The South African Reserve Service (SARS) has announced that it will be applying normal income tax rules to cryptocurrencies.

In an announcement released by the agency, SARS declared that the onus was on the taxpayer to declare all digital currency-related taxable income in the tax year it was received or accrued. It added that a failure to do so could see taxpayers being faced with interest or penalties.

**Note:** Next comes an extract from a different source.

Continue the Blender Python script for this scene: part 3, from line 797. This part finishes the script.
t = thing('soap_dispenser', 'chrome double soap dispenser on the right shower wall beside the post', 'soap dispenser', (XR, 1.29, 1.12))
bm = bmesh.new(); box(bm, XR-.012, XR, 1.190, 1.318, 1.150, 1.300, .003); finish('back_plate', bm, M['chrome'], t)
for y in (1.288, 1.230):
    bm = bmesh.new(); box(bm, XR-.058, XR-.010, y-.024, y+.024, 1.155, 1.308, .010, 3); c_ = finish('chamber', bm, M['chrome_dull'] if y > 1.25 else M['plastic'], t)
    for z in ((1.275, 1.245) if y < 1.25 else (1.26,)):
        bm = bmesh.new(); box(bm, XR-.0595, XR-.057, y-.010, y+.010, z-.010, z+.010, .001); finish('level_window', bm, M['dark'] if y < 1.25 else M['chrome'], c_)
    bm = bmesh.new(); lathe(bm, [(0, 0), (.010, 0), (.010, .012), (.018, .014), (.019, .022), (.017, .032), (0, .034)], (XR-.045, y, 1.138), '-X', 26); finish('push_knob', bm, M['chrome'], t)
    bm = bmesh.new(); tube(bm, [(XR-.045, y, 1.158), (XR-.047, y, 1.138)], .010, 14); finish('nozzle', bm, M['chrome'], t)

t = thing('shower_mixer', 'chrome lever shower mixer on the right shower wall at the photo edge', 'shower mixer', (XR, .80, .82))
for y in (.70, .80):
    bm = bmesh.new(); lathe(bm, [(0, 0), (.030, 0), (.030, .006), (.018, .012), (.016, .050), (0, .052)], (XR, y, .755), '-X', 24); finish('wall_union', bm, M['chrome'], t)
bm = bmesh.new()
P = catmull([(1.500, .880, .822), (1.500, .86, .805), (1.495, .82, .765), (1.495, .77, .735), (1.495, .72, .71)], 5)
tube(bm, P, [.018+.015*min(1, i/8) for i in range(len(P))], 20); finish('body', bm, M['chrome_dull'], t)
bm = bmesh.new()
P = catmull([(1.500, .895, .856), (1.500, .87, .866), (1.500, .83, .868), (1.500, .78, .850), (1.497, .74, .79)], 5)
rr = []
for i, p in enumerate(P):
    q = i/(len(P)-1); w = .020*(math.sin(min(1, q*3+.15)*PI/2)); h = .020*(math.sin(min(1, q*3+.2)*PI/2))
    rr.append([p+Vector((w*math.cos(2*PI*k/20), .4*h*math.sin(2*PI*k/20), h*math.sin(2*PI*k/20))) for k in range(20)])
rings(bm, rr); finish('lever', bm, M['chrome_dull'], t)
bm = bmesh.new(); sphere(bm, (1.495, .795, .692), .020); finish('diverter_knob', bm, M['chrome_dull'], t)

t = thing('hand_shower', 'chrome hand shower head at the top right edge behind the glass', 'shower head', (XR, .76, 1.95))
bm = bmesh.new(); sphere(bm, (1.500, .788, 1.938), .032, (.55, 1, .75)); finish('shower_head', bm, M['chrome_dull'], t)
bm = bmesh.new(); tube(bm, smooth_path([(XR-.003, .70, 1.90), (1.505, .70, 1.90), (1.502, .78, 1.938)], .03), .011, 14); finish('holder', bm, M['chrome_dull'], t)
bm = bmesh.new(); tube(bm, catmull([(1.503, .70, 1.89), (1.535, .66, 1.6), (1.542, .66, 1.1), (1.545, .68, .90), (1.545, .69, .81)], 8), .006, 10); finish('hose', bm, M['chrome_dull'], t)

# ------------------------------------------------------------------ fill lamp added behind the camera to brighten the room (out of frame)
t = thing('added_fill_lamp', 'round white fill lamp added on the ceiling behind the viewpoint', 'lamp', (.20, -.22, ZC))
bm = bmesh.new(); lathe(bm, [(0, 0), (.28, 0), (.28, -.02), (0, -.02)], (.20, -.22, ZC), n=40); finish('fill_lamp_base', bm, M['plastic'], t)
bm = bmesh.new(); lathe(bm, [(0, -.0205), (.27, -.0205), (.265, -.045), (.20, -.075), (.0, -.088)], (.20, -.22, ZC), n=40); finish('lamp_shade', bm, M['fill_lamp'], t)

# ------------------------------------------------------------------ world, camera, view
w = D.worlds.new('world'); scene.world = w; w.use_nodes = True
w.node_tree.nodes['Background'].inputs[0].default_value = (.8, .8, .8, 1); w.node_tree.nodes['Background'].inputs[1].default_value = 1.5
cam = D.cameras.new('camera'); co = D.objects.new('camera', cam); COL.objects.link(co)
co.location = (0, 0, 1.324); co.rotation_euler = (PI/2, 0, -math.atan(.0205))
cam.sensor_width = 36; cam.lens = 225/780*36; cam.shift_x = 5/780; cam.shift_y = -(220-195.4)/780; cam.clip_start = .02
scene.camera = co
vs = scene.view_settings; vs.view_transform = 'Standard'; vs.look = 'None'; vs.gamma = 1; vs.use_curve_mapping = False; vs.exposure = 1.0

SARS goes on to state that due to the increased attention and speculation regarding the future of cryptocurrencies it is required to provide direction as to how South Africa treats the market for tax purposes.

It said:

In South Africa, the word ‘currency’ is not defined in the Income Tax Act (the Act). Cryptocurrencies are neither official South African tender nor widely used and accepted in South Africa as a medium of payment or exchange. As such, cryptocurrencies are not regarded by SARS as a currency for income tax purposes or Capital Gains Tax (CGT). Instead, cryptocurrencies are regarded by SARS as assets of an intangible nature.

SARS goes on to add that:

Whilst not constituting cash, cryptocurrencies can be valued to ascertain an amount received or accrued as envisaged in the definition of ‘gross income’ in the Act. Following normal income tax rules, income received or accrued from cryptocurrency transactions can be taxed on revenue account under ‘gross income’.
This announcement from SARS comes at a time when governments around the world are taking an increased interest in the digital currency market and its tax implications.
Last month, it was reported that the Australian government is working at tracking down investors who may be liable to pay for their bitcoin tax. At the time, it was stated that to ensure transparency within the market, the Australia Tax Office (ATO) will employ the use of identification and data-matching checks.
The U.S. Internal Revenue Service (IRS) is also cracking down on cryptocurrency tax payers after it won a lawsuit against San Francisco-based exchange Coinbase in November. The exchange was ordered to hand over the records of more than 14,000 customer records between 2013 and 2015 to determine whether users were deliberately avoiding paying tax on their cryptocurrency assets.